Wenn der Film 2016 in die Kinos kommt, wird er im Ruhrgebiet ganz sicher zum Kassenschlager und vielleicht auch darüber hinaus. Manche spekulieren schon auf einen Nachfolger von "Bang Boom Bang", die Ruhrgebiets-Komödie von Peter Thorwarth wird seit 15 Jahren jeden Freitagabend in einem Bochumer Kino gezeigt.

Thorwarth gehört zu den Co-Produzenten von "Radio Heimat". 500 000 Euro gibt die nordrhein-westfälische Filmstiftung für die Produktion, die bis auf eine Szene, die am Meer spielen wird, ausschließlich in NRW stattfindet. Ralf Richter, Peter Lohmeyer und, ja, auch Martin Semmelrogge spielen mit, so wie jeder andere Schauspieler aus dem Ruhrgebiet.

Ingo Naujoks trägt Schnurrbart und Schiebermütze. Er ist beim Dreh in Wattenscheid nur an seiner kratzigen Stimme zu erkennen, und damit das so bleibt, raucht er erstmal eine.

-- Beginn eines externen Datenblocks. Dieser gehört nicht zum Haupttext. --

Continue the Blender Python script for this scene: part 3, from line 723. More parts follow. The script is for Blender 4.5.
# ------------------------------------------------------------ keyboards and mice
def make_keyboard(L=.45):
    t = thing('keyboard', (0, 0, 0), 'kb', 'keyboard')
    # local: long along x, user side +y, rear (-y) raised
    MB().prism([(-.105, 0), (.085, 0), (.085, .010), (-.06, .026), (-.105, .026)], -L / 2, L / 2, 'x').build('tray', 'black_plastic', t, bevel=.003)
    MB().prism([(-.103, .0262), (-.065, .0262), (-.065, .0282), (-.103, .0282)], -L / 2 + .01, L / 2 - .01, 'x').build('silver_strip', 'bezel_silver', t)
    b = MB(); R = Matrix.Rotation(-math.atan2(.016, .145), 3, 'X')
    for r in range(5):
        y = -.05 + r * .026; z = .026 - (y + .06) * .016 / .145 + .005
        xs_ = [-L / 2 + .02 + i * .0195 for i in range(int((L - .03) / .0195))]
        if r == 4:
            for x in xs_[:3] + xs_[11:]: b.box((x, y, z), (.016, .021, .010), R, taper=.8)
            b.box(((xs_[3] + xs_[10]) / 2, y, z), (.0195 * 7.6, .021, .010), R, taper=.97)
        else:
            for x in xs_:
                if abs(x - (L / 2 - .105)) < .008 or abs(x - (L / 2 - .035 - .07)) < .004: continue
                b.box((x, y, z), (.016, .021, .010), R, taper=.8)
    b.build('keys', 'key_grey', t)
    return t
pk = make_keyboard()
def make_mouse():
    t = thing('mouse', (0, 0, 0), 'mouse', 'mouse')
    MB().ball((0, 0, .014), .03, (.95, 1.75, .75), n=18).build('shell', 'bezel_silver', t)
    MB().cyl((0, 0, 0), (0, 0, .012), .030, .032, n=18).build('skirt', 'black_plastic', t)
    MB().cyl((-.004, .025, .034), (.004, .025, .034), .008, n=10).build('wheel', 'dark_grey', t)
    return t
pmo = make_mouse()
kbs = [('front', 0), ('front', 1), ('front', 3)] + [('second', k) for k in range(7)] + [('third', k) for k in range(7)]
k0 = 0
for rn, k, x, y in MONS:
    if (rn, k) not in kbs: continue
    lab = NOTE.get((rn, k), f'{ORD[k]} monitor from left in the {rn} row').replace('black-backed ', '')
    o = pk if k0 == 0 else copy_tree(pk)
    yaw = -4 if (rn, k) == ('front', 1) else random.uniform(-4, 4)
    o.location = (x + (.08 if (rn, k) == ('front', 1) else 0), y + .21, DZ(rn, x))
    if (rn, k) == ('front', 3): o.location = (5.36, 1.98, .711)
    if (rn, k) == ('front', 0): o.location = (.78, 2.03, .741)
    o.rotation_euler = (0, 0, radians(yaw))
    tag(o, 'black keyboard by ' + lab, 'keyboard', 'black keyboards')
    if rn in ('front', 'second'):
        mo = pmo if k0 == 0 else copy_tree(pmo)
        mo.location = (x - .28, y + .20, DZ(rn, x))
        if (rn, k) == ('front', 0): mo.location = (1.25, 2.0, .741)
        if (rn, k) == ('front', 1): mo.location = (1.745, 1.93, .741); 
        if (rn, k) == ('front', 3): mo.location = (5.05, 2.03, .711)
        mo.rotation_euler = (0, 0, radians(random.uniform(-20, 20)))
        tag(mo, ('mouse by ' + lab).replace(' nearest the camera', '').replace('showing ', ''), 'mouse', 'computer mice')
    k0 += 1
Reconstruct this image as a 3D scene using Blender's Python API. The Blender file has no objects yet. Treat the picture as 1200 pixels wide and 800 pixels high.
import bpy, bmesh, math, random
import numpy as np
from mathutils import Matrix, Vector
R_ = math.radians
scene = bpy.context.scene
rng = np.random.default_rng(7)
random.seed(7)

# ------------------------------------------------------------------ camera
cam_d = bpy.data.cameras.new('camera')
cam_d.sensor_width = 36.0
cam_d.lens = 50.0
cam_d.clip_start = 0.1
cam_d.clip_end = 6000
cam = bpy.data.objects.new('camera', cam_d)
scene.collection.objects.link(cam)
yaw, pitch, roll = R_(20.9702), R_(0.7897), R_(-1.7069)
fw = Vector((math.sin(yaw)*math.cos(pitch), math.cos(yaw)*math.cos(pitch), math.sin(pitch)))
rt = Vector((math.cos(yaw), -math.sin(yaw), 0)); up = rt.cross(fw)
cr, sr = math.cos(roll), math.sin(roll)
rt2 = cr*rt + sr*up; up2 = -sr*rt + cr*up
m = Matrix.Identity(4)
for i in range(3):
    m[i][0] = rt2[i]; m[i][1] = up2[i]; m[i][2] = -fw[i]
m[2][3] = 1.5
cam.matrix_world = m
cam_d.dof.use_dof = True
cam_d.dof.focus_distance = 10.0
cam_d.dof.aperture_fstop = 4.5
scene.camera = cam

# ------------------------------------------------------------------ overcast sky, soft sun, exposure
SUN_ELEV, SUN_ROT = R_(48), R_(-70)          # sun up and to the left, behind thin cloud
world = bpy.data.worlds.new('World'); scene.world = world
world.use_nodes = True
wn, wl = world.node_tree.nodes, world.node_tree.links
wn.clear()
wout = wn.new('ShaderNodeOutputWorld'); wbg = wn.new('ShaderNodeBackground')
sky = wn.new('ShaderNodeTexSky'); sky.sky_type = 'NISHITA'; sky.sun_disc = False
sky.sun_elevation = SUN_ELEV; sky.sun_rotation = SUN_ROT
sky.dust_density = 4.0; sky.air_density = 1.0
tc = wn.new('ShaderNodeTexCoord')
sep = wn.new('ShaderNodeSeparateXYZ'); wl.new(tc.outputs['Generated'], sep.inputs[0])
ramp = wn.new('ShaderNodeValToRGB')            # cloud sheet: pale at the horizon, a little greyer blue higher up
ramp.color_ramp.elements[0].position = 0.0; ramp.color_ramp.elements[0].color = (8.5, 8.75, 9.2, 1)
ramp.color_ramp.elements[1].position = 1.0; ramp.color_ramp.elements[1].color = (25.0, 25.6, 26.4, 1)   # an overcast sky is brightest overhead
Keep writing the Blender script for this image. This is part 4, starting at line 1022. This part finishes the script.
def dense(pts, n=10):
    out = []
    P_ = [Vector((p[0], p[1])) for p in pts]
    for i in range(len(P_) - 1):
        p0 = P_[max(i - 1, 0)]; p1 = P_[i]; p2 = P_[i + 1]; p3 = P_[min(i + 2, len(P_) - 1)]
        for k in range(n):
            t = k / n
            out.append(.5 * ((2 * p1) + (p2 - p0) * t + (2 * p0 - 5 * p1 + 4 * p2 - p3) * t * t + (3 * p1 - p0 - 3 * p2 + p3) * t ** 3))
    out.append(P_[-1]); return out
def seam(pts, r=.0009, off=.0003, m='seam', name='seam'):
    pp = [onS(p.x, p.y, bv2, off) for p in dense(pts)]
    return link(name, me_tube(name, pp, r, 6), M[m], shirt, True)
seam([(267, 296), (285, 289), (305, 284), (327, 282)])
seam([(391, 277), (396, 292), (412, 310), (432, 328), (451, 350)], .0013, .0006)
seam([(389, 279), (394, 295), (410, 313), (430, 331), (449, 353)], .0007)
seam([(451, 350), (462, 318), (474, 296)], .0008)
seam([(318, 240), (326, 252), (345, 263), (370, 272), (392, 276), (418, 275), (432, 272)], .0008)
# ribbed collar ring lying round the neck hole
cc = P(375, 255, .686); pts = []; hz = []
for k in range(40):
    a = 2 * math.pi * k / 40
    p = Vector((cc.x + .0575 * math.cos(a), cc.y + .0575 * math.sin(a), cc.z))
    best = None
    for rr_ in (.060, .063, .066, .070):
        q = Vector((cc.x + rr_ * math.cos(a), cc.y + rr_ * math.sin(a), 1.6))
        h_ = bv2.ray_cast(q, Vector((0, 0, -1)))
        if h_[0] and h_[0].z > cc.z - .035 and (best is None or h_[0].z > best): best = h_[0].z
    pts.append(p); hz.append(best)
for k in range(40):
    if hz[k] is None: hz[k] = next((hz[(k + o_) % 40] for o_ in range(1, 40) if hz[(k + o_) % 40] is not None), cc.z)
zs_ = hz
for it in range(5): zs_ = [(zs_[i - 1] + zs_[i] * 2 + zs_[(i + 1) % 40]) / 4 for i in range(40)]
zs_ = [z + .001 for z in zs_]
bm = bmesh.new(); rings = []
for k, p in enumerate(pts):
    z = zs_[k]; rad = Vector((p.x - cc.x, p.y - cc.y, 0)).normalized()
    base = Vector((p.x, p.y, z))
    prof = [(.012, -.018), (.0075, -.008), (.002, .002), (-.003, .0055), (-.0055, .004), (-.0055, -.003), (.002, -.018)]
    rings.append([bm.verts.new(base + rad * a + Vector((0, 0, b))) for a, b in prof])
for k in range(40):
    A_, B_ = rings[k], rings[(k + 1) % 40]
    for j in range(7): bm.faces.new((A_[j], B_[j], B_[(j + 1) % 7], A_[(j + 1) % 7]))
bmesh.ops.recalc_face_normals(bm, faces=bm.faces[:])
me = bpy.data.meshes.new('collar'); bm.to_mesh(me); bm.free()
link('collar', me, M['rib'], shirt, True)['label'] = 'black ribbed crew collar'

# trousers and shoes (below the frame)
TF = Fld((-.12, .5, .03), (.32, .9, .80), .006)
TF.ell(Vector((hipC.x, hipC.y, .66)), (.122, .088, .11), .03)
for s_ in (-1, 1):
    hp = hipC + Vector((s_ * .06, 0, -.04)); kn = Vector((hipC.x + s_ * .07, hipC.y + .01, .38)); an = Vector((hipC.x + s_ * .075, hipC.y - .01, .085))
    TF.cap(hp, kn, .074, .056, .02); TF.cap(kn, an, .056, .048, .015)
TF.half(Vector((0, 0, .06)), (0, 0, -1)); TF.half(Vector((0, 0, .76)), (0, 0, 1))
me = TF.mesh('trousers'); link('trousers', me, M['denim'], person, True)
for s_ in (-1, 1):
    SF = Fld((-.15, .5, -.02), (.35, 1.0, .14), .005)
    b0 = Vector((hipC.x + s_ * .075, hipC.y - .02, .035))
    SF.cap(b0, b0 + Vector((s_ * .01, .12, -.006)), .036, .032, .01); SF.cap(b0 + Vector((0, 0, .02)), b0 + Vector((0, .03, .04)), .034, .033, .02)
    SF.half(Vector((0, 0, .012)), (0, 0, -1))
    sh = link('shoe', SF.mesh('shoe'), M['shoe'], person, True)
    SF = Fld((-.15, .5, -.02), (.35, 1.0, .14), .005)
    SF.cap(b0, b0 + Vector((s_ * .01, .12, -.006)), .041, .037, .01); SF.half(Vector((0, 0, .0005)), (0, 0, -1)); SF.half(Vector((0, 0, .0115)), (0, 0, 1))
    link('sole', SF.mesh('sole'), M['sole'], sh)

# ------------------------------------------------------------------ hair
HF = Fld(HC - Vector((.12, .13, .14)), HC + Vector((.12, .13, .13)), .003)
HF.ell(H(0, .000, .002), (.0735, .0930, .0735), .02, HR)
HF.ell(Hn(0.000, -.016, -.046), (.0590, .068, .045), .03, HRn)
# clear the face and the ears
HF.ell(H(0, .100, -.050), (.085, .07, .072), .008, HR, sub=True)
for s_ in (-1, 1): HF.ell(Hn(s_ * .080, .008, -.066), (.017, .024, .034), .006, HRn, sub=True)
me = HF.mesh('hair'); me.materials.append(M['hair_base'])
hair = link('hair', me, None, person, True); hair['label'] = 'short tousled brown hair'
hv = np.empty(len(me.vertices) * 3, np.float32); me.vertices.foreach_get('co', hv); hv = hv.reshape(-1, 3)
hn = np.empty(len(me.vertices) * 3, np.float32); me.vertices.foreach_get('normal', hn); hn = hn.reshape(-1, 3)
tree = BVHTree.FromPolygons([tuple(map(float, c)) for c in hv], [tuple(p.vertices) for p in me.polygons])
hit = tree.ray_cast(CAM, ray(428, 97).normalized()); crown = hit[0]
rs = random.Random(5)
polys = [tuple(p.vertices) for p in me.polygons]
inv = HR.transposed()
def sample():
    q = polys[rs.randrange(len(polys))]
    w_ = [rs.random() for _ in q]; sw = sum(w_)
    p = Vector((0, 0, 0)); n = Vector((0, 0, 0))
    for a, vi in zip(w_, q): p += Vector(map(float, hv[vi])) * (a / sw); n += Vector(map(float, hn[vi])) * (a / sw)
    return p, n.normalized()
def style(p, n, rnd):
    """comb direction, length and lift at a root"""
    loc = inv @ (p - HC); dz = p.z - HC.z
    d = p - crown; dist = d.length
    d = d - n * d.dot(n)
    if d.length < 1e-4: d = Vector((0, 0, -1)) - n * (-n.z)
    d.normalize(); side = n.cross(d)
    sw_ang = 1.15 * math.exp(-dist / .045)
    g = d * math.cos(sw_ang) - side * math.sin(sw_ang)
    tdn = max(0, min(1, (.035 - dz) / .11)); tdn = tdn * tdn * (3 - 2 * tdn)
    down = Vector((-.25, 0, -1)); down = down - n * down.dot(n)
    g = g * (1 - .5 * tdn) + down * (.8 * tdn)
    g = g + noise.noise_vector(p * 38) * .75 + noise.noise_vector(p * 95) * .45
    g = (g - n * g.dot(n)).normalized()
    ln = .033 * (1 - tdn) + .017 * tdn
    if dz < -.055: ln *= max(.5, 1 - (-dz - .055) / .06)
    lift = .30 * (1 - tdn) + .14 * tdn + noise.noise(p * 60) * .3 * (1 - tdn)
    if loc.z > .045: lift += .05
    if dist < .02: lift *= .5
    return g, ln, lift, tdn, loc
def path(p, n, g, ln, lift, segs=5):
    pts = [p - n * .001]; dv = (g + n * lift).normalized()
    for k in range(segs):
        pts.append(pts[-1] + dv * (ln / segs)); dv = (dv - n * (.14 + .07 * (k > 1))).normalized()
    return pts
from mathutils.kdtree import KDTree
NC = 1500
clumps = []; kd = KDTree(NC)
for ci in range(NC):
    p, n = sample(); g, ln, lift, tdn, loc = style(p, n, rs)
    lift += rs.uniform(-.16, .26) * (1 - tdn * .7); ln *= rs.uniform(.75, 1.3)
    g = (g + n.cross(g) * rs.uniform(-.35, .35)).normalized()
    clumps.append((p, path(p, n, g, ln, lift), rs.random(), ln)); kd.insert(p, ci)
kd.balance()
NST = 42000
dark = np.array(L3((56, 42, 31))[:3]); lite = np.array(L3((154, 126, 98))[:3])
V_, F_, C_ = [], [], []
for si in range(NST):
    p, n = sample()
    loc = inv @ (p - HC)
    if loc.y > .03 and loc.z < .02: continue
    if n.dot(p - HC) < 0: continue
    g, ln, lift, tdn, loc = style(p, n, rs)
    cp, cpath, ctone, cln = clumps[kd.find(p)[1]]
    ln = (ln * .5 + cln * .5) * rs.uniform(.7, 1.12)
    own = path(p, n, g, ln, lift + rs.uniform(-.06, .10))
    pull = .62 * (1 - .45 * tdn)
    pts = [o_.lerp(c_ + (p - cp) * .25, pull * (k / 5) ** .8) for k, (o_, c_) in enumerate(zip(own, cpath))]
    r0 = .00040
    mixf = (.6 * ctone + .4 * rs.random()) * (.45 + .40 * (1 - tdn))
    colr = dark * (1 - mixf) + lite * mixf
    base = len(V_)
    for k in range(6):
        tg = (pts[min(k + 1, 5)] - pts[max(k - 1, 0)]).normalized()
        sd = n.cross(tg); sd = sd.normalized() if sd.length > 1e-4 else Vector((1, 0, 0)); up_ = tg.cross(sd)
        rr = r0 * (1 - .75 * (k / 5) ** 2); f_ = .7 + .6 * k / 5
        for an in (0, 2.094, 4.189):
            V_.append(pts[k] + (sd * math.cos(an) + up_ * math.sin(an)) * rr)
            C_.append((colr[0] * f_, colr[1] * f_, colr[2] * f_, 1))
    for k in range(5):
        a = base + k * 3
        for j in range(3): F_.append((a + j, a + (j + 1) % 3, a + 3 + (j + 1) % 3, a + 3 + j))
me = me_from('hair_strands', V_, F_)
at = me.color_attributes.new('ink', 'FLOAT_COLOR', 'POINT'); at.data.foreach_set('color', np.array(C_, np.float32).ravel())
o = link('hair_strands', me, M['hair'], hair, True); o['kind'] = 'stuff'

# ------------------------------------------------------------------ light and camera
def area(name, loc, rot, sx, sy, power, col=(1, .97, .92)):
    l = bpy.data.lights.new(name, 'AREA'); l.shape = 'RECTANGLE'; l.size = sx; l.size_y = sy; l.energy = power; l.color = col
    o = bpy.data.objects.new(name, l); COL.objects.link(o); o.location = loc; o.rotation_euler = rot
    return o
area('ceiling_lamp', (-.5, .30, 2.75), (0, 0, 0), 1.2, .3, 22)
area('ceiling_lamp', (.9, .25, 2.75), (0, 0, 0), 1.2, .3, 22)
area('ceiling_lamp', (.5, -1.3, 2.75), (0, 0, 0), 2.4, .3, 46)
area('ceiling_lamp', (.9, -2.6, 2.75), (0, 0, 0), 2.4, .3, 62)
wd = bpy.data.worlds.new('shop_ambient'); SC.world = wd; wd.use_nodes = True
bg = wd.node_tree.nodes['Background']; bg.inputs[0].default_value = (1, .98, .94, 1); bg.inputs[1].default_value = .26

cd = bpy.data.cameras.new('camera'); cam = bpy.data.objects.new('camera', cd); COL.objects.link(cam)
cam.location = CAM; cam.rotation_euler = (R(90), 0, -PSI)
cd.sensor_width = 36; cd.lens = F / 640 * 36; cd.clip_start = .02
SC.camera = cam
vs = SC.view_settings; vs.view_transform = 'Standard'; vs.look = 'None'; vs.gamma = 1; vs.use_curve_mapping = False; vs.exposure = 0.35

Im Film gehe es um "das erste Glas Bier, den ersten Joint, die erste Liebe. Das ist der Plot von dem Ganzen", sagt er in einer Drehpause. Es soll ein Coming-of-Age-Film werden, also einer übers Erwachsenwerden.

Es geht auch um Frank Goosen, den Autor und Kabarettisten, der nicht am Drehbuch mitgeschrieben hat und auch das Filmset nur ausnahmsweise besucht. Aber die Hauptfigur im Film heißt Frank, und das ist kein Zufall. Auch Goosens Großmutter, die er "Omma" nennt, wird in "Radio Heimat" vorkommen und von Anja Kruse gespielt. Der Autor findet, das ist "eine tolle Sache". Auch wenn sich Oma und Anja Kruse nicht ähnelten.

2016 werde auch sein "Sommerfest" von Sönke Wortmann verfilmt, und die Ufa nehme sich "So viel Zeit" vor, erzählt Goosen. Dass nun Geschichten aus dem Ruhrgebiet zum Filmstoff werden, sei eine Nachwehe der Kulturhauptstadt-Zeit vor fünf Jahren, glaubt er. Das Ruhrgebiet sei noch nicht so verbraucht.

Am Nachmittag zieht das Team weiter in den Bochumer Stadtgarten. Ingo Naujoks trägt nun Uniform zum Schnurrbart. Sie drehen ein Grubenchor-Konzert. In Wattenscheid hat sich die Aufregung gelegt. Die Nachbarn sind längst heim.